Durante a pesquisa, nos deparamos com um problema alarmante: o considerável volume de pneus descartados de forma irregular nos rios que deságuam na Baía de Guanabara. Essa questão se revela prejudicial tanto para a atividade pesqueira quanto para os esforços de reciclagem. De um lado, quando esses pneus alcançam o leito da baía, eles se enchem de lama e se transformam em objetos pesados que rompem as redes dos pescadores. Ao mesmo tempo, para esses pescadores, não é viável economicamente recolher os pneus, por um lado, porque eles não têm material para a coleta de um material tão pesado, segundo, que a empresa de reciclagem de pneus está localizada a duas horas de distância da cidade do Rio de Janeiro. Essa distância representa um obstáculo intransponível devido à falta de recursos para o transporte por parte dos pescadores, à ausência de financiamento da ONG para esse transporte e à falta de responsabilidade das prefeituras das cidades que margeiam a Baía de Guanabara em relação à questão.
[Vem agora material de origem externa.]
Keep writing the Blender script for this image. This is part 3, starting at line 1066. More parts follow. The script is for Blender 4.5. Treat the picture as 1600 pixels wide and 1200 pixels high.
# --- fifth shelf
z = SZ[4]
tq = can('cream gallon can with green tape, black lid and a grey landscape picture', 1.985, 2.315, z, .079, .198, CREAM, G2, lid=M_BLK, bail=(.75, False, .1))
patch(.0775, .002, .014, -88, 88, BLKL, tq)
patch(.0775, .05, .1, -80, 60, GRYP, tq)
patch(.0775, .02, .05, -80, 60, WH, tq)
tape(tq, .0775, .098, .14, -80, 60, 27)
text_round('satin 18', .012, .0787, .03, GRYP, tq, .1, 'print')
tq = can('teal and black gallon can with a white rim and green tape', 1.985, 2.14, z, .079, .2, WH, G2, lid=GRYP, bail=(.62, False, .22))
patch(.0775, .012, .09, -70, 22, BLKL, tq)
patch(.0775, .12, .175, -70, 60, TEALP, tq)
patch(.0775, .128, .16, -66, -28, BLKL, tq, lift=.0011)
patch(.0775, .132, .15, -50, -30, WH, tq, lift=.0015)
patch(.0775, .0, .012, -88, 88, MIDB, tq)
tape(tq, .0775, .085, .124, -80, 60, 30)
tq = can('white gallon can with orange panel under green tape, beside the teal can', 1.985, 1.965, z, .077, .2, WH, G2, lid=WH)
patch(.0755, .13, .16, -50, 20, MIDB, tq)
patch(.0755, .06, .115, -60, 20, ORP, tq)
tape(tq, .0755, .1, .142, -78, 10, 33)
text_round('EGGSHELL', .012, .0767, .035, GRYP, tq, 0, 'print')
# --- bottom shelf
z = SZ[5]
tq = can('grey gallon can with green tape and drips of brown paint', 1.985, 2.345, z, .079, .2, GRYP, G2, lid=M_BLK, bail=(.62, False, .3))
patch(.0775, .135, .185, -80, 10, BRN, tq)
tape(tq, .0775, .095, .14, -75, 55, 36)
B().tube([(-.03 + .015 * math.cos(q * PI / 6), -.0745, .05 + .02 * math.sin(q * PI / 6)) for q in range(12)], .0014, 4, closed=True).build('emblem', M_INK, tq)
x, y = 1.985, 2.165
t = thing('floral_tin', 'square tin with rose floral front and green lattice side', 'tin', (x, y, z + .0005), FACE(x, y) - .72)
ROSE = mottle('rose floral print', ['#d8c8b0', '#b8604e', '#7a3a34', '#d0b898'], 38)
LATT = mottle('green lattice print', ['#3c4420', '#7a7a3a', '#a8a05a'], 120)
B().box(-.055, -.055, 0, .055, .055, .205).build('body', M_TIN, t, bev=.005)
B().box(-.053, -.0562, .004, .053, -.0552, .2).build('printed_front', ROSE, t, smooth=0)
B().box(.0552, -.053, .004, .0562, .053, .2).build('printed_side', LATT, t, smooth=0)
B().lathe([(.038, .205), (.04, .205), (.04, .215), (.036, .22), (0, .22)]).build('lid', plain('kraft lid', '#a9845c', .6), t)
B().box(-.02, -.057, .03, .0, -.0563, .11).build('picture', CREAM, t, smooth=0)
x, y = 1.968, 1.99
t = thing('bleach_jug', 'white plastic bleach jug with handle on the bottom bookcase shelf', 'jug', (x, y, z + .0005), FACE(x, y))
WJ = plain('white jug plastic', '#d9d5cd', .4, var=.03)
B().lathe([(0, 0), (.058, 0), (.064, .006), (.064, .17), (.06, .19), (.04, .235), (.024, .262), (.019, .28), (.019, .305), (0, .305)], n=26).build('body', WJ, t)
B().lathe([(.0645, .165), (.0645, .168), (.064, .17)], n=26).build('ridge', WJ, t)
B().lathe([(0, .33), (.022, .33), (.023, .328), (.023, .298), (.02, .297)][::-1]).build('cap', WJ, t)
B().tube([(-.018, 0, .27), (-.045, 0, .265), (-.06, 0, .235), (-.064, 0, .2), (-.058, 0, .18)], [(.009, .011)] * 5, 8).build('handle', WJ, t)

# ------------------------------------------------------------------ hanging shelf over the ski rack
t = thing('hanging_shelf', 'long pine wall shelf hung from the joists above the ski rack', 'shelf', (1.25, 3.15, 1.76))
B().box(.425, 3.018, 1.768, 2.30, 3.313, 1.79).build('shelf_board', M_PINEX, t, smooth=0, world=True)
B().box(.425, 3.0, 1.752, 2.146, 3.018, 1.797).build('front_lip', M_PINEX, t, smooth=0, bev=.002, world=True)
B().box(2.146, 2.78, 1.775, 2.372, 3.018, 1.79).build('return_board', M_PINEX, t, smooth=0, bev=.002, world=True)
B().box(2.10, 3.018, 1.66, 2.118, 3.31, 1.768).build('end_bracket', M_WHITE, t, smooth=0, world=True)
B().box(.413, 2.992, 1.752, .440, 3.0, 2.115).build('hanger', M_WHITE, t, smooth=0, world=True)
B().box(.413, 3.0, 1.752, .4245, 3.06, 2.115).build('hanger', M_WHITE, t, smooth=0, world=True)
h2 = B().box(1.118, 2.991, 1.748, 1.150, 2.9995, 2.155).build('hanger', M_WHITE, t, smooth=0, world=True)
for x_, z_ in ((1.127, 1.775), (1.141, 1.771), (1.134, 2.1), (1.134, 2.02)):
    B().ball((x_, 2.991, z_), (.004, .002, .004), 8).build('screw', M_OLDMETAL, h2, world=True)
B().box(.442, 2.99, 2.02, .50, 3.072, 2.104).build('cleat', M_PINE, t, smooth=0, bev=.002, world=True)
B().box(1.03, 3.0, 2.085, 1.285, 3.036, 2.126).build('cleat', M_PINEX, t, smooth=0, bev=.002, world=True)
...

Como resultado, os pneus permanecem na baía e se acumulam, sofrendo decomposição e liberando gases e líquidos tóxicos que agravam ainda mais a fragilidade desse ecossistema. Atualmente, é importante ressaltar que 24% da composição de um pneu é composta por borracha sintética, um polímero plástico. Assim, nos parece importante incluir os pneus no debate sobre os prejuízos que o plástico provoca na pesca artesanal e no meio ambiente.